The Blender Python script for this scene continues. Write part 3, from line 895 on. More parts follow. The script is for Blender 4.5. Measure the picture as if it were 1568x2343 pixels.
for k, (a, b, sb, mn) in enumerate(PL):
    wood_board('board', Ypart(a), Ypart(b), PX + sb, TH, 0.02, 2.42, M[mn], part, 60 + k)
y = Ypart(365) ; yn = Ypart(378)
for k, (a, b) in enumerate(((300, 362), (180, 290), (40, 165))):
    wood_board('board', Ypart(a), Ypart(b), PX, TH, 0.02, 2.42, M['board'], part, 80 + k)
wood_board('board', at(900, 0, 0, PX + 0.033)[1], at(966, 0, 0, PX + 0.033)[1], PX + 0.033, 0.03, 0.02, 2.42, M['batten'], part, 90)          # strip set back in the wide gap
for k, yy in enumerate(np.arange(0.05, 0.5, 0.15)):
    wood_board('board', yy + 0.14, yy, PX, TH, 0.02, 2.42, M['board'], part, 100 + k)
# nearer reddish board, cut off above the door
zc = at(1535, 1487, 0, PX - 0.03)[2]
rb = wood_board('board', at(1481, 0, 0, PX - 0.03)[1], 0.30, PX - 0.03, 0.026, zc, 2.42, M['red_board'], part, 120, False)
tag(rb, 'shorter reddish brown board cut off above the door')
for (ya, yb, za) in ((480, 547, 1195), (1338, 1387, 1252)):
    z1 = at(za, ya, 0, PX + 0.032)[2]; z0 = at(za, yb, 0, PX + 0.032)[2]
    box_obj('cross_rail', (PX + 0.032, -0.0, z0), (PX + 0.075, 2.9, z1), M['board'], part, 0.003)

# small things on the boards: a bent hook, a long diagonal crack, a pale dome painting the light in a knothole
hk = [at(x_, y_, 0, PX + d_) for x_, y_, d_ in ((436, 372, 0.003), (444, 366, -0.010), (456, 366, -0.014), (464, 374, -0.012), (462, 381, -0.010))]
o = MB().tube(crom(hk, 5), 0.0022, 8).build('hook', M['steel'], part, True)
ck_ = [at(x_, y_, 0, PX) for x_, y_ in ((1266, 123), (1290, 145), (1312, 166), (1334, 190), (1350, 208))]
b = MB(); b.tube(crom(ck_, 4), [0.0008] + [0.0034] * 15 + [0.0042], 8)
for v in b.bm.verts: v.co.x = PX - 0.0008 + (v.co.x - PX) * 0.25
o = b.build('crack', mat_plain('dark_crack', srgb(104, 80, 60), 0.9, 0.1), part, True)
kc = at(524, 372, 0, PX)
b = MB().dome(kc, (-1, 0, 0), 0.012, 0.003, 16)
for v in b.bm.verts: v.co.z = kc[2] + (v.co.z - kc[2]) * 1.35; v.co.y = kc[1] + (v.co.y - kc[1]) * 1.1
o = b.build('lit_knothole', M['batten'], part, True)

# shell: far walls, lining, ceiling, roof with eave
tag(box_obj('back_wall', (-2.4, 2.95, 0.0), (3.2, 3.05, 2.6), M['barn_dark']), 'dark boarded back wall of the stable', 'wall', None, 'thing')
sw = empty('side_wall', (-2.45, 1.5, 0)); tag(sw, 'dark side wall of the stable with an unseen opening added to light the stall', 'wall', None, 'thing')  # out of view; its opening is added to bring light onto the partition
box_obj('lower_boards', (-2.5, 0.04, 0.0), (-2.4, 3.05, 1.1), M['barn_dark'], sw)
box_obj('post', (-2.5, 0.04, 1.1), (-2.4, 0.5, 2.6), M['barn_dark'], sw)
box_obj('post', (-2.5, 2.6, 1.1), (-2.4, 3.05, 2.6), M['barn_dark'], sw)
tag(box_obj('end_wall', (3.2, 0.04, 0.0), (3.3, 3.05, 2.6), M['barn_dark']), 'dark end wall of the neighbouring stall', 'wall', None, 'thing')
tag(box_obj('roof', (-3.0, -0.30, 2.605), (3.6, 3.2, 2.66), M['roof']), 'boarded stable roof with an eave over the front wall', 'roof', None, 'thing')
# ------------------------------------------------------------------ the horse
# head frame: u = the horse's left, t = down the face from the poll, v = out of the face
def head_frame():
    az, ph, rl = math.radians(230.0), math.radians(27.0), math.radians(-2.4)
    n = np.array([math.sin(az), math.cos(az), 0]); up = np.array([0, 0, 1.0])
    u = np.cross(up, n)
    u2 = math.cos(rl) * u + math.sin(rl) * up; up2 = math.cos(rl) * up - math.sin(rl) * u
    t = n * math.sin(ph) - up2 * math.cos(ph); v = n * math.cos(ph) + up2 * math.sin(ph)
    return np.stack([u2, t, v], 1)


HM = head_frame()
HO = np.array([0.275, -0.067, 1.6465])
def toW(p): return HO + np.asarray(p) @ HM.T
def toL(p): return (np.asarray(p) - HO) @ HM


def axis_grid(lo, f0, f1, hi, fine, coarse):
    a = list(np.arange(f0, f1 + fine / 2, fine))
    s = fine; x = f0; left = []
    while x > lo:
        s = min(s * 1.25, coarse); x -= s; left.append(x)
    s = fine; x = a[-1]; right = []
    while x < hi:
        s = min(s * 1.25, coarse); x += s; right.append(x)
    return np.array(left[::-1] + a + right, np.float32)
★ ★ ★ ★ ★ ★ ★
- Challenge: Print the material above once more, exactly.

- Written answer:
The Blender Python script for this scene continues. Write part 3, from line 895 on. More parts follow. The script is for Blender 4.5. Measure the picture as if it were 1568x2343 pixels.
for k, (a, b, sb, mn) in enumerate(PL):
    wood_board('board', Ypart(a), Ypart(b), PX + sb, TH, 0.02, 2.42, M[mn], part, 60 + k)
y = Ypart(365) ; yn = Ypart(378)
for k, (a, b) in enumerate(((300, 362), (180, 290), (40, 165))):
    wood_board('board', Ypart(a), Ypart(b), PX, TH, 0.02, 2.42, M['board'], part, 80 + k)
wood_board('board', at(900, 0, 0, PX + 0.033)[1], at(966, 0, 0, PX + 0.033)[1], PX + 0.033, 0.03, 0.02, 2.42, M['batten'], part, 90)          # strip set back in the wide gap
for k, yy in enumerate(np.arange(0.05, 0.5, 0.15)):
    wood_board('board', yy + 0.14, yy, PX, TH, 0.02, 2.42, M['board'], part, 100 + k)
# nearer reddish board, cut off above the door
zc = at(1535, 1487, 0, PX - 0.03)[2]
rb = wood_board('board', at(1481, 0, 0, PX - 0.03)[1], 0.30, PX - 0.03, 0.026, zc, 2.42, M['red_board'], part, 120, False)
tag(rb, 'shorter reddish brown board cut off above the door')
for (ya, yb, za) in ((480, 547, 1195), (1338, 1387, 1252)):
    z1 = at(za, ya, 0, PX + 0.032)[2]; z0 = at(za, yb, 0, PX + 0.032)[2]
    box_obj('cross_rail', (PX + 0.032, -0.0, z0), (PX + 0.075, 2.9, z1), M['board'], part, 0.003)

# small things on the boards: a bent hook, a long diagonal crack, a pale dome painting the light in a knothole
hk = [at(x_, y_, 0, PX + d_) for x_, y_, d_ in ((436, 372, 0.003), (444, 366, -0.010), (456, 366, -0.014), (464, 374, -0.012), (462, 381, -0.010))]
o = MB().tube(crom(hk, 5), 0.0022, 8).build('hook', M['steel'], part, True)
ck_ = [at(x_, y_, 0, PX) for x_, y_ in ((1266, 123), (1290, 145), (1312, 166), (1334, 190), (1350, 208))]
b = MB(); b.tube(crom(ck_, 4), [0.0008] + [0.0034] * 15 + [0.0042], 8)
for v in b.bm.verts: v.co.x = PX - 0.0008 + (v.co.x - PX) * 0.25
o = b.build('crack', mat_plain('dark_crack', srgb(104, 80, 60), 0.9, 0.1), part, True)
kc = at(524, 372, 0, PX)
b = MB().dome(kc, (-1, 0, 0), 0.012, 0.003, 16)
for v in b.bm.verts: v.co.z = kc[2] + (v.co.z - kc[2]) * 1.35; v.co.y = kc[1] + (v.co.y - kc[1]) * 1.1
o = b.build('lit_knothole', M['batten'], part, True)

# shell: far walls, lining, ceiling, roof with eave
tag(box_obj('back_wall', (-2.4, 2.95, 0.0), (3.2, 3.05, 2.6), M['barn_dark']), 'dark boarded back wall of the stable', 'wall', None, 'thing')
sw = empty('side_wall', (-2.45, 1.5, 0)); tag(sw, 'dark side wall of the stable with an unseen opening added to light the stall', 'wall', None, 'thing')  # out of view; its opening is added to bring light onto the partition
box_obj('lower_boards', (-2.5, 0.04, 0.0), (-2.4, 3.05, 1.1), M['barn_dark'], sw)
box_obj('post', (-2.5, 0.04, 1.1), (-2.4, 0.5, 2.6), M['barn_dark'], sw)
box_obj('post', (-2.5, 2.6, 1.1), (-2.4, 3.05, 2.6), M['barn_dark'], sw)
tag(box_obj('end_wall', (3.2, 0.04, 0.0), (3.3, 3.05, 2.6), M['barn_dark']), 'dark end wall of the neighbouring stall', 'wall', None, 'thing')
tag(box_obj('roof', (-3.0, -0.30, 2.605), (3.6, 3.2, 2.66), M['roof']), 'boarded stable roof with an eave over the front wall', 'roof', None, 'thing')
# ------------------------------------------------------------------ the horse
# head frame: u = the horse's left, t = down the face from the poll, v = out of the face
def head_frame():
    az, ph, rl = math.radians(230.0), math.radians(27.0), math.radians(-2.4)
    n = np.array([math.sin(az), math.cos(az), 0]); up = np.array([0, 0, 1.0])
    u = np.cross(up, n)
    u2 = math.cos(rl) * u + math.sin(rl) * up; up2 = math.cos(rl) * up - math.sin(rl) * u
    t = n * math.sin(ph) - up2 * math.cos(ph); v = n * math.cos(ph) + up2 * math.sin(ph)
    return np.stack([u2, t, v], 1)


HM = head_frame()
HO = np.array([0.275, -0.067, 1.6465])
def toW(p): return HO + np.asarray(p) @ HM.T
def toL(p): return (np.asarray(p) - HO) @ HM


def axis_grid(lo, f0, f1, hi, fine, coarse):
    a = list(np.arange(f0, f1 + fine / 2, fine))
    s = fine; x = f0; left = []
    while x > lo:
        s = min(s * 1.25, coarse); x -= s; left.append(x)
    s = fine; x = a[-1]; right = []
    while x < hi:
        s = min(s * 1.25, coarse); x += s; right.append(x)
    return np.array(left[::-1] + a + right, np.float32)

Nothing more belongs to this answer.